New York City Advances $1.8B to Speed Up Housing Projects

With just three months left in his tenure, Mayor Eric Adams is squeezing as much housing as possible into his remaining time.
A day after ending his re-election bid, the mayor announced he is shifting $1.8 billion from future capital budgets to this fiscal year for affordable housing projects.
The official rationale is not to burnish his housing legacy, but to take advantage of a new federal law that makes more projects eligible for low-income housing tax credits.
Previously, projects that use LIHTC had to be at least 50 percent funded by them, a threshold many could not reach. This summer, Congress reduced the minimum to 25 percent. But to take advantage of those credits, affordable housing developers still typically need public money to pencil out.
That is where the city’s Department of Housing Preservation and Development and Housing Development Corporation come in. Of the $1.8 billion being advanced from future years, $1.5 billion will go for this purpose.
The other $300 million is for the New York City Housing Authority’s PACT program, which taps private developers to renovate and manage public housing campuses. That program, based on one called Rental Assistance Demonstration, has been accelerated by Adams after promising results during the de Blasio administration.
“We’re not just talking about solving the city’s housing crisis; we’re putting our money where our mouth is to build more housing more quickly,” Adams said in a statement.
The congressional bill did not allocate more federal funding, but it allows the city to use its resources more efficiently.

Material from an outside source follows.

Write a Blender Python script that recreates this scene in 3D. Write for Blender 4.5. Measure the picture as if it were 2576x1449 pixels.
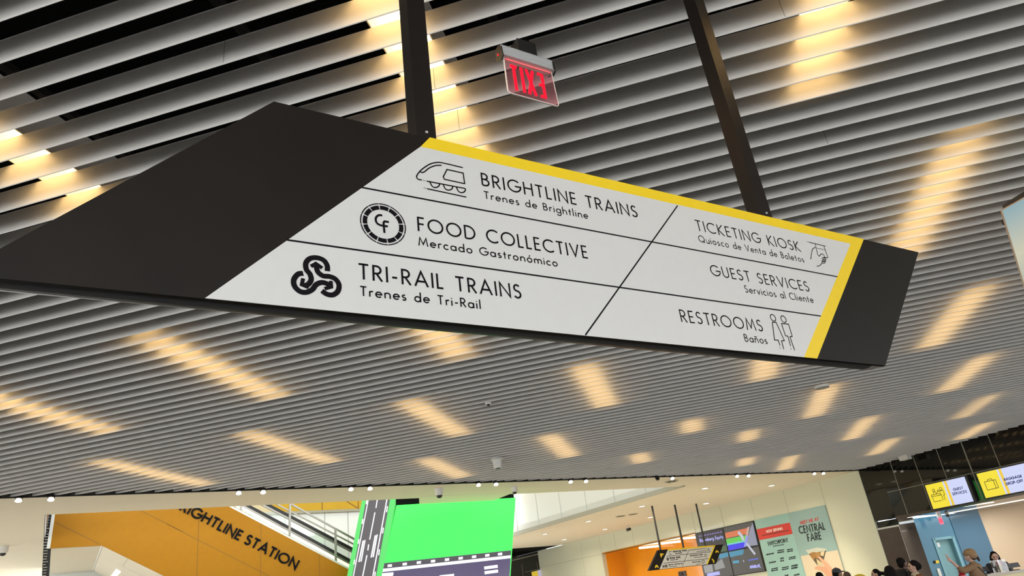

Front-loading the $1.8 billion will shrink, for the moment, the future budgets from which it comes, but the city clearly needs as much affordable housing as it can get, as soon as it can get it. The HPD-funded projects are built by for-profit and nonprofit developers, who often form joint ventures for individual developments.
Such projects must often wait several years for HPD funding, which is allocated based on project readiness and whether they meet the agency’s policy goals. HPD’s capacity is also an issue, but it added staff this summer to handle more applications.
To get a piece of the newly available $1.5 billion, “projects must have been pretty far along in the process,” a senior housing official told The Real Deal. HPD has a robust pipeline of projects, the official added.